Mon, Jan 08, 2018 - Page 8 News List

Auto-navigating Moscow?

Chaotic roads, bad weather and reckless habits make the Russian capital one of the worst to drive, and its quest to build an autonomous car uniquely challenging

The Guardian, Moscow

“The problem is that the signs are small, and in Russia they look very similar,” explained Sami Mian, a computer scientist at Arizona State University. “The main difference is numbers and arrows, and a city entry sign can look almost the same as a stop sign. The top team had 40 percent accuracy.”

That team, three local guys from Moscow, had tapped into a secret weapon: a trove of the popular dashcam footage, which had been harvested and stored at nearby Moscow State University. Derived from 100,000 dashcam videos, that data served as the building blocks of a basic neural network hammered out by the cigarette-puffing coders, who mentioned that they had slept a total of five hours over three days.

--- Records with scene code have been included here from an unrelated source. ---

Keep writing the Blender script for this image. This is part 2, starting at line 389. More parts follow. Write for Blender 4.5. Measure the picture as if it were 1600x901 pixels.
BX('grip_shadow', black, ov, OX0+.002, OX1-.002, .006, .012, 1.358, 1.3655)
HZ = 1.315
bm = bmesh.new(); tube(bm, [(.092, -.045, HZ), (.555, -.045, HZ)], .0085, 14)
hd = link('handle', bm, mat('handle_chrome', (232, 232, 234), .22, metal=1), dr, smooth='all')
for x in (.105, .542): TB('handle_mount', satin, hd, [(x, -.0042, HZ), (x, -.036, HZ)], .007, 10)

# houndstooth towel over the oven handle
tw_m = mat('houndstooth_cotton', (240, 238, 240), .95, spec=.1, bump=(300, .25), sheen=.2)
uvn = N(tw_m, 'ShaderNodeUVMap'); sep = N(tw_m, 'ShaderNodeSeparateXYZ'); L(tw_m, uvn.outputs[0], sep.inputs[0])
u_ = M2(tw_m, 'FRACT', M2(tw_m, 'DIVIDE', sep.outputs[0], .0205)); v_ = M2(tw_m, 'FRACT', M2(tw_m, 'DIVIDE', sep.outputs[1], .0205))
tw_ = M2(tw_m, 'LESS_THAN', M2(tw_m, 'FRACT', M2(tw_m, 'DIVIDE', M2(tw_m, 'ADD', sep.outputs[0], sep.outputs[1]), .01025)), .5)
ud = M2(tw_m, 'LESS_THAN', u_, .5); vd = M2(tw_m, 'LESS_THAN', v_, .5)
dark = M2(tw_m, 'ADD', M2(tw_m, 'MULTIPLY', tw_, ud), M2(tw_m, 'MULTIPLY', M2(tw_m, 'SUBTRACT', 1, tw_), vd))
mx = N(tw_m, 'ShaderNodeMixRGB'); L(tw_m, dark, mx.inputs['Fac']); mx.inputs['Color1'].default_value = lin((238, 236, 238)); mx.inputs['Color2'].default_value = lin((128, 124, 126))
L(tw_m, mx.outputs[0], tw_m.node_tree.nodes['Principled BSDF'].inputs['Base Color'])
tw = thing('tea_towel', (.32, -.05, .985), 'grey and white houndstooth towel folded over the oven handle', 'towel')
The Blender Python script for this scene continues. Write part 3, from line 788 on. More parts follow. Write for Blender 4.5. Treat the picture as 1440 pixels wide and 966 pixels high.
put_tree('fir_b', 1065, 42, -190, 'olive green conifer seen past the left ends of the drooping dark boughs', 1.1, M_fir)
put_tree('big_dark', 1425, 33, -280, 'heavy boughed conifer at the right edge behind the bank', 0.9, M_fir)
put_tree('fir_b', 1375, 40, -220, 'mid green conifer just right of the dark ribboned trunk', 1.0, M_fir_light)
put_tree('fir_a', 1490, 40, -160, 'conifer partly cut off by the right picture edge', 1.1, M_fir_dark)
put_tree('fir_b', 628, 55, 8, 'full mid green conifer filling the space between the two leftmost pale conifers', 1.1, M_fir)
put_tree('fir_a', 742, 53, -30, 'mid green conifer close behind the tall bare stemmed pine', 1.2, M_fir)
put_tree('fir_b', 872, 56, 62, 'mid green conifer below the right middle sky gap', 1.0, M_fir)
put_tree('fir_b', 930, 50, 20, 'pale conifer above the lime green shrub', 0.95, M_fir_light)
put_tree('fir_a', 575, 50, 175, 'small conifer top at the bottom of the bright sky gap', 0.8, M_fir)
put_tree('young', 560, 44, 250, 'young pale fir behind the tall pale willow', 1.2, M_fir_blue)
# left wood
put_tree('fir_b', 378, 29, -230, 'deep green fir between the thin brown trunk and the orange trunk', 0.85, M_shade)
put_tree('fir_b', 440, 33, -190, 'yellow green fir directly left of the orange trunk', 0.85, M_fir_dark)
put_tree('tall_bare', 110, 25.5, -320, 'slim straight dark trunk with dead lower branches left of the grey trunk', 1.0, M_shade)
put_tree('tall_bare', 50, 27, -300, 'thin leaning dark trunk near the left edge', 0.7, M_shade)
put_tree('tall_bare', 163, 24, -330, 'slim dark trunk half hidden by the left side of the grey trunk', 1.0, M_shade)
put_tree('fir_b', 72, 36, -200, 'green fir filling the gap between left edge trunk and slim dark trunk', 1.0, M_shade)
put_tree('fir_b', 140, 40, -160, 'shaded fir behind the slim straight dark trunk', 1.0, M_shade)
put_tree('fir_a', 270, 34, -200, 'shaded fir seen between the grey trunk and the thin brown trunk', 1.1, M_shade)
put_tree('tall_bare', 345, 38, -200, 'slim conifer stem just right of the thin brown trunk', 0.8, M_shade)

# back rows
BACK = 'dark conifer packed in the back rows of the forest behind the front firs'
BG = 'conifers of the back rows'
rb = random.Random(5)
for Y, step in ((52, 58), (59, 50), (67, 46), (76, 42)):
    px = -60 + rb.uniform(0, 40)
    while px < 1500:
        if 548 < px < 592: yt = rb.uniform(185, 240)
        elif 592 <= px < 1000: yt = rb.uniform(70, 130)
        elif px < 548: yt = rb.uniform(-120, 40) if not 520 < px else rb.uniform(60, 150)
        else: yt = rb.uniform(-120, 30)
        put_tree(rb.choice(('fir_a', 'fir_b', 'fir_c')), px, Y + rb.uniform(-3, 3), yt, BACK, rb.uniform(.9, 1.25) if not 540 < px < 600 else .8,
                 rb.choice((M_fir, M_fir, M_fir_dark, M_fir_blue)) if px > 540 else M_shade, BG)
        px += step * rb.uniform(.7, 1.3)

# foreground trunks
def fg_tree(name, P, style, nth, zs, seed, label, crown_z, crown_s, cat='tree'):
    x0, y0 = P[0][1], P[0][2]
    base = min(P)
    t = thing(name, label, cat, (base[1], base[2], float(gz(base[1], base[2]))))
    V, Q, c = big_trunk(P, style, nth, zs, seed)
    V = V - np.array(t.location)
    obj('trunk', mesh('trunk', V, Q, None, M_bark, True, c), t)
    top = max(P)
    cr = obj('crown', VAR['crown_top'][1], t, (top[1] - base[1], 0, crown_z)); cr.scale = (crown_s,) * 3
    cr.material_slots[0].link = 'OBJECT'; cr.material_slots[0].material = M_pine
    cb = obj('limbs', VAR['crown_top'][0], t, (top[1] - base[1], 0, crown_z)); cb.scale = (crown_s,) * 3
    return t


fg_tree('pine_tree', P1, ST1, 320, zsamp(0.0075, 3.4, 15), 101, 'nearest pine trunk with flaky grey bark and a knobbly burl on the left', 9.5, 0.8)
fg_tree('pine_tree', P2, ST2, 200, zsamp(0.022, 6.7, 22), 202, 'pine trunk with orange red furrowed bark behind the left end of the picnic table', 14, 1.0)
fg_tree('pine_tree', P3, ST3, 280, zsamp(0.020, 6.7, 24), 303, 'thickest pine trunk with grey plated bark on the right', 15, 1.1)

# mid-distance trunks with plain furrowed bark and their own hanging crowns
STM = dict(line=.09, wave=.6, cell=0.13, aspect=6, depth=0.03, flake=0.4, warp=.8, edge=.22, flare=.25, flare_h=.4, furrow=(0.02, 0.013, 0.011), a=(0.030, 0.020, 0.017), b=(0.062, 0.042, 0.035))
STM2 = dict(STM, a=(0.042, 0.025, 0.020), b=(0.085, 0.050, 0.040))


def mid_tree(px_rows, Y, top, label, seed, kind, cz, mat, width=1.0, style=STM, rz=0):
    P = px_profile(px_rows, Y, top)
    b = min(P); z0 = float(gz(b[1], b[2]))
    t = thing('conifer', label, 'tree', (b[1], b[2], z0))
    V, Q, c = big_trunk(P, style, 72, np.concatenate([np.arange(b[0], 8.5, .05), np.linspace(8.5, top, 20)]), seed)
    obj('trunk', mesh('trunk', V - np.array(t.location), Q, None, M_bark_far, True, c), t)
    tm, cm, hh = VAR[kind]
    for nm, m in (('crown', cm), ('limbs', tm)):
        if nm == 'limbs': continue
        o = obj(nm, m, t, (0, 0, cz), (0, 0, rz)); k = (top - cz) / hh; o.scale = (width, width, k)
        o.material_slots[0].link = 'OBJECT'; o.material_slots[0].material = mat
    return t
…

Russian-built autonomous systems are already in use by Kamaz, Russia’s largest truck maker, and an agricultural equipment company. Both are working with Cognitive Technologies to build autonomous machines. But adapting the technology for city use, and bringing it to the international stage, is a steep battle.

No government agency has developed regulations for autonomous cars, so road testing is constrained to designated testing zones. The only car testing zone in Moscow is a 400-meter track embellished with pedestrian crossings, road signs, markings and a section with circular traffic.

It’s a lousy facsimile of Moscow roads, or any road. But even worse is its location far outside the city center: a planned ride-along was scrapped because of bad traffic.